Collaborative Research: Voter Mobilization and Electoral Subversion in the Workplace

Awardees

Timothy Frye
Marshall D Shulman Professor of Post-Soviet Foreign Policy

$82,393

Intellectual Merit: The project is important to US national security interests because it addresses economic coercion that undermines democracy. Scholars have long recognized that rulers in non democracies can extend their tenure by subverting elections, focusing on ballot-box fraud, repression, turnout-buying, vote buying, patronage spending, and the co-optation of opposition elites. However, they have largely overlooked one prominent form of electoral subversion in contemporary hybrid regimes: the coercive mobilization of voters by employers. In many countries, employers - firm managers, supervisors, CEOs, landlords, bosses, directors and so on - use their leverage over workers to induce them to turn out and/or vote a specific way. Using surveys of 1) firm managers in Russia and 2) residents of Russia, Ukraine, Georgia, Honduras, Algeria, Lebanon, Mozambique, Botswana, South Africa, Malaysia, Indonesia, and Cambodia, this research seeks to identify the conditions under which firm managers apply political pressure on their employees during elections.

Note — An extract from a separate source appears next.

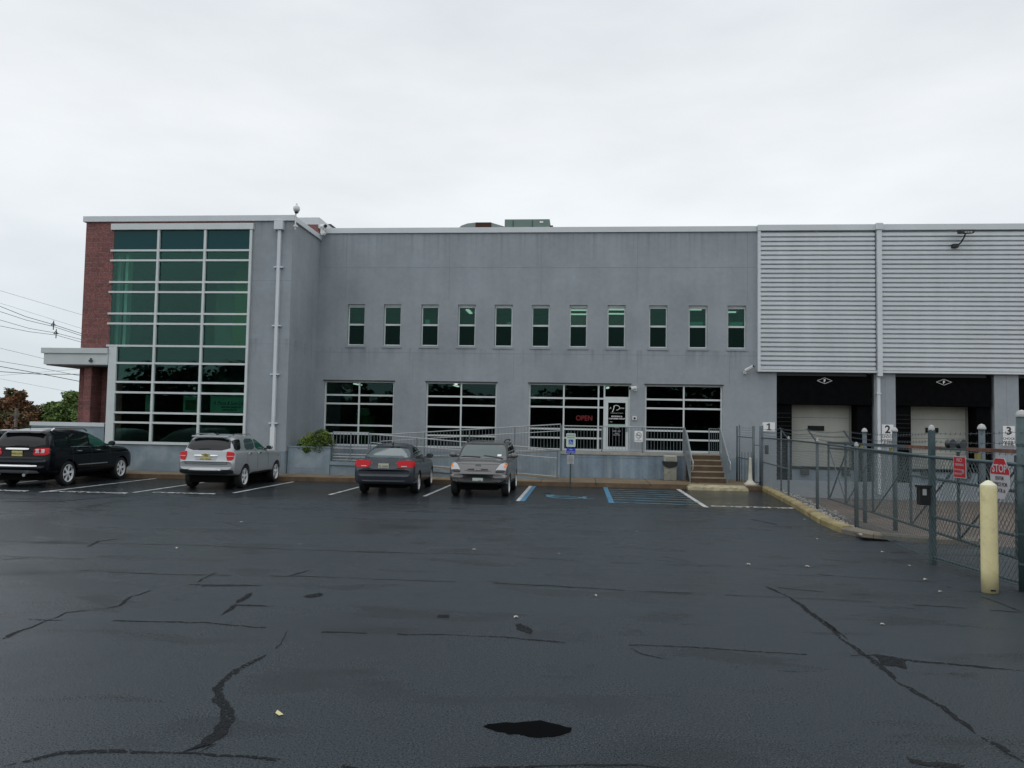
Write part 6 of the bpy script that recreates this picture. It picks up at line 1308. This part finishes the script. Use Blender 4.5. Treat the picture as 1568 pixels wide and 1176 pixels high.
dc('windscreen_sticker', 'front', [(-.58, 1.115), (-.46, 1.115), (-.46, 1.18), (-.58, 1.18)], white_paint, .012, sm=0)
MB().box(-.07, .07, front_y(bv, 0, 1.42)-.02, front_y(bv, 0, 1.42)+.01, 1.39, 1.43).build('rear_view_mirror', white_paint, t, local=True)
for s_ in (-1, 1): MB().tube([(s_*.60, -.3, 1.60), (s_*.60, -.2, 1.655), (s_*.60, 1.3, 1.65), (s_*.59, 1.45, 1.59)], .02, 6).build('roof_rail', clad_m, t, local=True)
for s_ in (-1, 1): wing_mirror(t, s_*.86, 1.98, 1.12, champ if s_ < 0 else champ, s_)

# ---- dark car at the far left edge
st = [(-1.0, .50, .76, .78, .80, .4), (-.9, .36, 1.04, 1.06, .89, .7), (-.6, .30, 1.08, 1.1, .91, 1), (.0, .28, 1.07, 1.1, .92, 1), (1.2, .27, 1.05, 1.08, .91, 1), (2.6, .27, 1.02, 1.08, .91, .9), (3.3, .30, .93, 1.02, .90, .8), (3.7, .36, .72, .78, .80, .5)]
cab = [(1.0, -.85, 2.5, .80, .2, 0), (1.08, -.82, 2.3, .795, .2, 0), (1.34, -.72, 1.85, .745, .2, 0), (1.56, -.6, 1.35, .68, .2, .02), (1.65, -.5, 1.1, .6, .2, .05), (1.70, -.2, .7, .38, .2, .03)]
t, dc, bv = make_car('dark_suv', 'dark SUV at the left edge, mostly hidden behind the large black SUV', (-20.05, 24.3), .03, mat('paint_dark', (.02, .024, .03), .22, coat=.8), dict(st=st, cabin=cab, wb=2.8, R=.35, w=.89, spokes=5))
dc('rear_window', 'rear', [(-.70, 1.12), (.70, 1.12), (.60, 1.5), (-.60, 1.5)], cglass)
for v in ('R', 'L'):
    dc('side_window', v, [(-.6, 1.13), (1.0, 1.12), (1.0, 1.53), (-.35, 1.53)], cglass); dc('side_window', v, [(1.08, 1.12), (2.05, 1.11), (1.45, 1.44), (1.08, 1.53)], cglass_g)
for s_ in (1, -1): dc('tail_light', 'rear', [(s_*.6, .85), (s_*.84, .87), (s_*.86, 1.04), (s_*.62, 1.04)][::s_], lamp_red, .015)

This research sheds light on an understudied means by which rulers in hybrid regimes subvert elections and forestall democratization. It also identifies how the structure of the economy affects a country's prospects for regime change. In addition, while much of what we know about clientelism suggests that it is largely confined to poor, rural settings with tight-knit social networks, this research explores how clientelist exchange can persist in modern, industrial settings.

Broader Impacts: By identifying the conditions that allow leaders to subvert elections via the workplace, this research will help policymakers and the democracy assistance community to develop programs that improve the integrity of elections. More specifically, the proposed research will lead to the development of vote monitoring techniques that can detect workplace electoral subversion and informational programs that can be deployed by NGOs to reduce the incidence of economic coercion in the workplace. The proposed research will also show how incomplete economic reform, which leaves firms dependent on the state, can make workers' voting rights vulnerable to infringement. Thus, this project will help policymakers understand how economic reforms that reduce state power over firms can help promote political liberalization. Finally, this research contributes to our understanding of why and when hybrid regimes break down; an important public policy consideration in its own right.